The traditional deadfall trap depicted in Mink Trapping in Northern New York was made from materials that were readily available to the Adirondack woodsman.(2) In his right hand he holds the dead mink just removed from the trap. The long log he holds in his left hand is held in place by vertical stakes to keep it directly over and parallel to a shorter log on the ground. In order to set the trap, the top pole is supported in the air by a delicate trigger mechanism made up of three notched twigs fitted together in the shape of the number 4 (these twigs appear on the ground in front of the trap). The little pen covered by leaves behind the logs forces the animal to approach the bait from one direction only. The mink must step between the upper and lower logs to reach the triggered bait, thus causing the heavy top pole to fall and crush its victim against the pole on the ground.

It is doubly fitting that this Adirondack painting now enjoys a permanent home in the nearby Mohawk Valley. For decades trappers used to bring their pelts to Utica and other communities along the river to sell to fur traders. They sometimes stayed in town just long enough to satisfy their thirst and buy supplies before heading back to the north woods.

Furthermore, not far to the west of Utica, the utopian Oneida Community perfected the mass machine production of the world-famous Newhouse steel trap.(3) Within a year after Tait’s painting was completed, a quarter of a million of these reliable and economical inventions were produced, suddenly making the rustic deadfall trap all but obsolete.(4) Tait thus documented for posterity this colorful aspect of our American past at a crucial moment.



1. For a full account of Tait‘s life and work. See Warder H. Cadbury, Arthur Fitzwilliam Tait, Artist in the Adirondacks (Newark: University of Dela“ are Press, 1986).

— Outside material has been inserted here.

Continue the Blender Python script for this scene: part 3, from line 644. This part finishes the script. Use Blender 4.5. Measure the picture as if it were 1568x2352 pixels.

2. A useful reference is Arthur R. Harding. Dead-falls and Snares (Columbus, Ohio: A.R. Harding Publishing Co., 1907). William Sidney Mount painted two boys with a different sort of trap in 1844. See Christie’s New York auction catalog for December 9, 1983, lot no. 31, pp. 40-41.

3. The definitive account is in Richard Gerstell, The Steel Trap in North America (Harrisburg, Pa.: Stackpole Books, 1985).

4. Winslow Homer’s Trapping in the Adirondacks, which shows a steel trap, appeared in Every Saturday (Dec. 24, 1870), p. 849.